A lot of long-time Chicagoans probably remember the name Dantrell Davis.
    It’s hard to believe that he’d be 27 years old today. If he had made it, that is, past 7.
    I had barely been in the city a year before Dantrell Davis died. They say it takes a village to raise a child, but it only takes one idiot with a gun on a rooftop to kill one as he walks to school. That’s what happened to Dantrell on October 13th, 1992, one moment walking beside his mom on his way to school at Jenner Elementary, the next moment bleeding out on the sidewalk. He wasn’t the target, of course - kids that young rarely are in gang shootings. But bullets are stupid, and that day they went without objection where the shooter on the rooftop of one the buildings at the Cabrini-Green housing project sent them.
    Dantrell’s death made an impact, at least for a while, on the city of Chicago. For one thing, it brought the violence that had become part of life in the Cabrini-Green to the attention of Chicagoans whose kids didn’t have to walk between armed gangs to get to school. Someone finally decided that quarantining hundreds or thousands of people who had the same problems and struggles together into concrete towers served no purpose other than to make other folks feel better. Cabrini-Green, and the projects like them, were razed, replaced with mixed-income housing - though not as much as the city promised.
    Dantrell’s death even brought about a three-year truce between the gangs at Cabrini-Green. At the request of his mother.
    Today, most kids at Jenner don’t know the significance of the name on the honorary street sign outside their school. The school’s different now. Most of the teachers there weren’t there when Dantrell was killed. The neighborhood in which it’s located has gentrified in twenty years, and people with kids don’t send them to Jenner. Cabrini-Green is all but gone. Time marches on, and it has a way of erasing even the most painful memories. But it can also cause to forget the things we ought to remember.  
    In a few days, Americans get to exercise that unique privilege of democracy and choose those who will lead us for the next four years. Some pundits will tell us that this is the most important election in a generation, or even in history. Well, seems like they say that nearly every year. You’ll hear people say that the most important issues in this election are the economy, or national security, or foreign policy, or health care. Those are all important issues, of course, but they’re most important to those of us with the most to lose.
    Just because Cabrini-Green is gone, don’t imagine that there aren’t thousands of kids in Chicago who every day travel through gang-infested territory to learn. Don’t imagine that there aren’t schools in which the kids are just as familiar with what to do in the event of heavy gunfire as they are if a fire breaks out or a tornado is sighted. Don’t imagine that there aren’t families who house and educate their children in neighborhoods just like the one Dantrell Davis lived and died in twenty years ago. And don’t imagine they’re there because they want to be. They’re there because they go where the jobs are, and where they can afford a roof over their kids’ heads, and heat in the winter.

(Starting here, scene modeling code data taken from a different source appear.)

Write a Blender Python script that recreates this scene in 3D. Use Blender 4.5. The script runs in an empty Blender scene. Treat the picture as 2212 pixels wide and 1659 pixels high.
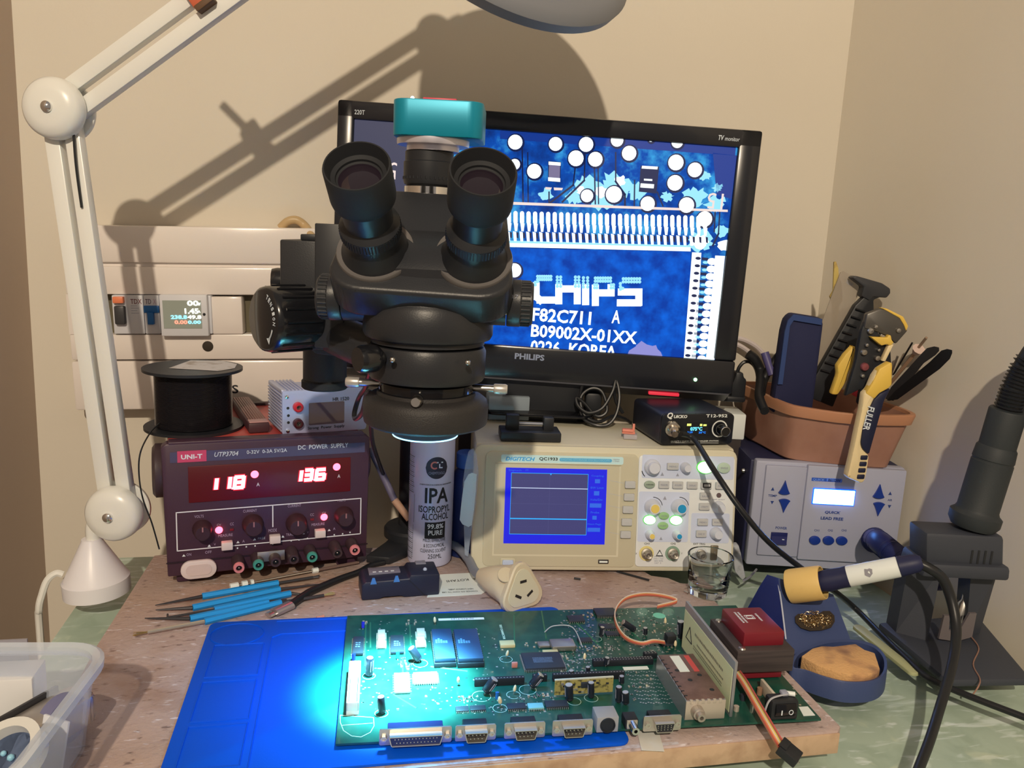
import bpy, bmesh, math, random
from mathutils import Vector, Matrix
random.seed(7)
R = math.radians
scene = bpy.context.scene
COL = scene.collection

# ------------------------------------------------------------------ camera
W_, H_, F_ = 2212, 1659, 1750.0
PITCH, ROLL, CH = R(10.5), R(2.8), .373
fw = Vector((0, math.cos(PITCH), -math.sin(PITCH)))
rt0 = Vector((1, 0, 0)); up0 = rt0.cross(fw)
CR = rt0*math.cos(ROLL) + up0*math.sin(ROLL)
CU = up0*math.cos(ROLL) - rt0*math.sin(ROLL)
CC = Vector((0, 0, CH))
cd = bpy.data.cameras.new('camera'); cd.sensor_width = 36; cd.lens = F_/W_*36; cd.clip_start = .01; cd.clip_end = 50
cam = bpy.data.objects.new('camera', cd); COL.objects.link(cam)
cam.matrix_world = Matrix(((CR.x, CU.x, -fw.x, CC.x), (CR.y, CU.y, -fw.y, CC.y), (CR.z, CU.z, -fw.z, CC.z), (0, 0, 0, 1)))
scene.camera = cam

# ------------------------------------------------------------------ light, exposure
vs = scene.view_settings
vs.view_transform = 'Standard'; vs.look = 'None'; vs.gamma = 1; vs.use_curve_mapping = False; vs.exposure = 0
wd = bpy.data.worlds.new('room_bounce'); scene.world = wd; wd.use_nodes = True
bg = wd.node_tree.nodes['Background']; bg.inputs[0].default_value = (1, .85, .72, 1); bg.inputs[1].default_value = .25

def lamp(name, kind, loc, energy, color, size=.03, aim=None, **kw):
    d = bpy.data.lights.new(name, kind); d.energy = energy; d.color = color
    if kind == 'AREA': d.size = size; d.shape = 'DISK'
    else: d.shadow_soft_size = size
    for k, v in kw.items(): setattr(d, k, v)
    o = bpy.data.objects.new(name, d); COL.objects.link(o); o.location = loc
    if aim is not None:
        o.rotation_euler = (Vector(aim)-Vector(loc)).to_track_quat('-Z', 'Y').to_euler()
    return o
lamp('ceiling_bulb', 'POINT', (-.10, -1.5, 1.62), 184, (1, .83, .62), .028)
lamp('microscope_led', 'SPOT', (-.066, .605, .213), 3.6, (.015, .48, 1), .02, (-.075, .605, 0), spot_size=R(94), spot_blend=1.0)
lamp('microscope_led_core', 'SPOT', (-.066, .605, .213), 84, (.28, .88, 1), .02, (-.082, .604, 0), spot_size=R(40), spot_blend=.95)

# ------------------------------------------------------------------ measuring: pixel of the photograph -> point on a real plane
def ray(px, py): return (fw*F_ + CR*(px-W_/2) - CU*(py-H_/2)).normalized()
def onz(px, py, z=0.):
    d = ray(px, py); return CC + d*((z-CH)/d.z)
def onp(px, py, p, n):
    d = ray(px, py); p = Vector(p); n = Vector(n); return CC + d*((p-CC).dot(n)/d.dot(n))
def ony(px, py, Y): return onp(px, py, (0, Y, 0), (0, 1, 0))
def ppm(P): return F_/((Vector(P)-CC).dot(fw))        # pixels per metre at a point

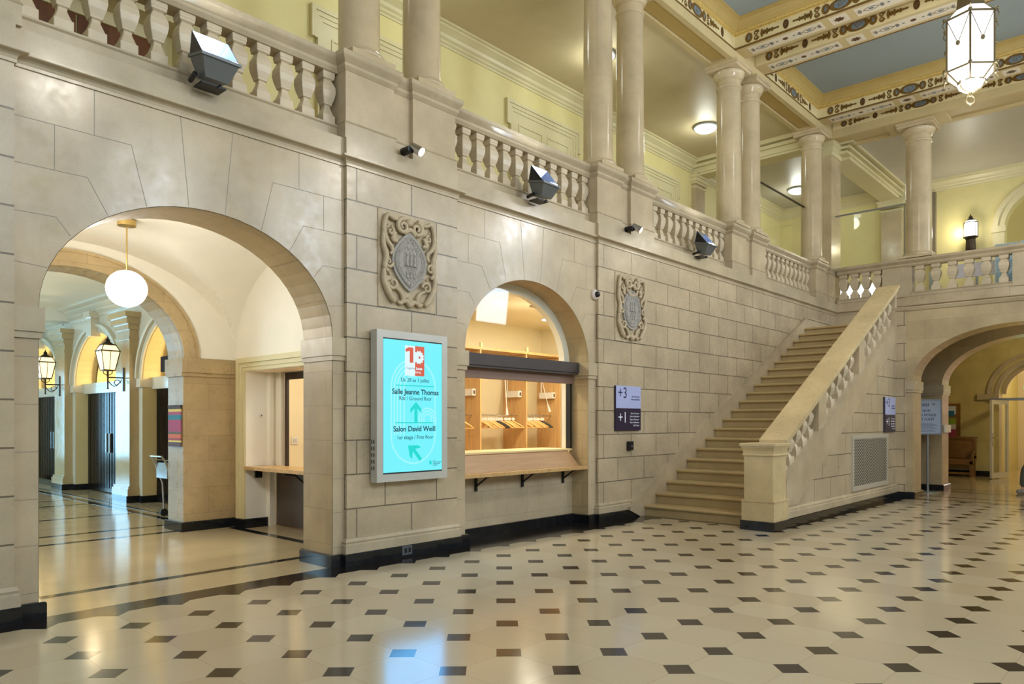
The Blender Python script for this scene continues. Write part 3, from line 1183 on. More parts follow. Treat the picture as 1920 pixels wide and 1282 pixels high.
def frieze_motifs(org, U, W, L, s0, period, h=.2):
    """scrolls, ovals and palmettes repeating along a painted frieze"""
    s = s0
    while s < L:
        def at(ds):
            return ds + s
        def ok(ds, m=.05):
            return m < s + ds < L - m
        if ok(0, .1):
            O1.plate(org, U, W, ell(at(0), h / 2, .2, h * .5), .004)
            O3.plate(org, U, W, ell(at(0), h / 2, .12, h * .32), .006)
            O1.ribbon(org, U, W, spiral(at(0), h / 2, .07, .01, 0, 1.2, 14), .012, .008)
        for sg in (-1, 1):
            if ok(sg * .27):
                O1.plate(org, U, W, ell(at(sg * .26), h / 2, .075, h * .46, 8), .004)
                O3.plate(org, U, W, ell(at(sg * .26), h / 2, .02, h * .2, 8), .006)
            if ok(sg * .42):
                for fy in (-1, 1):
                    O1.ribbon(org, U, W, spiral(at(sg * .41), h / 2 + fy * h * .21, h * .24, h * .07, 0, 1.4, 16, fy), .022, .004)
            for q in range(7):
                ds = sg * (.52 + q * .05)
                hh = h * (.40 - q * .05) * (1.0 if q % 2 == 0 else .65)
                if ok(ds):
                    O1.plate(org, U, W, [(at(ds - .034), h / 2), (at(ds - .012), h / 2 + hh), (at(ds + .012), h / 2 + hh * .8), (at(ds + .034), h / 2), (at(ds + .012), h / 2 - hh * .8), (at(ds - .012), h / 2 - hh)], .004)
        if ok(period / 2):
            O2.plate(org, U, W, ell(at(period / 2), h / 2, .055, h * .42, 12), .004)
            O1.ribbon(org, U, W, spiral(at(period / 2), h / 2, .035, .008, 0, 1.2, 10), .01, .007)
        s += period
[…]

    I would argue that the upcoming election - all of them, really - are about those people. Because if “we, the people” fail folks like that, then I’m not sure we’re fit to govern ourselves.
    Jesus came into a world where poverty crushed human beings into the dirt and children died too young and faraway rulers did little to stop it. He came with the words of Isaiah on his lips - and the Spirit of God behind them - and announced good news. Good news to the poor. Freedom for the prisoners. Recovery of sight for the blind. Liberation for the oppressed. He came to announce that God had finally acted on his promises and had come to deliver his people from their poverty, bondage, blindness, and oppression. Isaiah intended those words as a glimpse of restoration in the promised land. Jesus appropriated them as a promise that God’s renewal and redemption of a broken creation had commenced in his coming.
    The fact that wealthy, comfortable Americans have sometimes appropriated Jesus’ promises to protect our own wealth and comfort - and legitimate our own self-interest - doesn’t change the fact that they’re promises especially for the poor, the prisoners, the blind, the oppressed. And we invite the Lord’s judgment when, through ignorance and selfishness, we align ourselves with those who perpetuate the status quo.  
    If you’re so inclined, vote on Tuesday. But vote like a citizen of the kingdom of God whose security is in Jesus and not in the things that politicians use to pander. Vote like someone who has no reason to be afraid of the horrors that politicians leverage to win votes. Vote like someone who follows the Lord in his desire to proclaim good news to neighborhoods - and cities - like the one that made Dantrell Davis’ death possible. But then don’t imagine that the proclamation of good news can be left to the politicians. As followers of Jesus, we still have to raise our voices. And we still have to act, and by our actions create a glimpse of the kingdom Jesus proclaimed among those most impoverished and imprisoned, blinded and oppressed, by the power brokers of our world.
    Maybe you’d rather not vote, rather not participate in a process so far removed from the kingdom Jesus proclaimed. That’s a valid choice too. But don’t imagine that the good news Jesus proclaimed is only about some heavenly place far away. He proclaimed it in the here and now, and his people are its incarnation.
    In a New York Times piece on Dantrell Davis’ death published the week he died, one of the kids at his school, 11-year-old Deon Crosby, eloquently summed up the issues that matter in this election. “I can't go to school without rolling under cars and dodging bullets,” he wrote in an essay. "I'm scared because it could be any of us.” And then he concluded, “I don't care about no Christmas presents. I thank God for waking up.”
     That’s a kid who needs good news. May we be equal to the task of sharing it.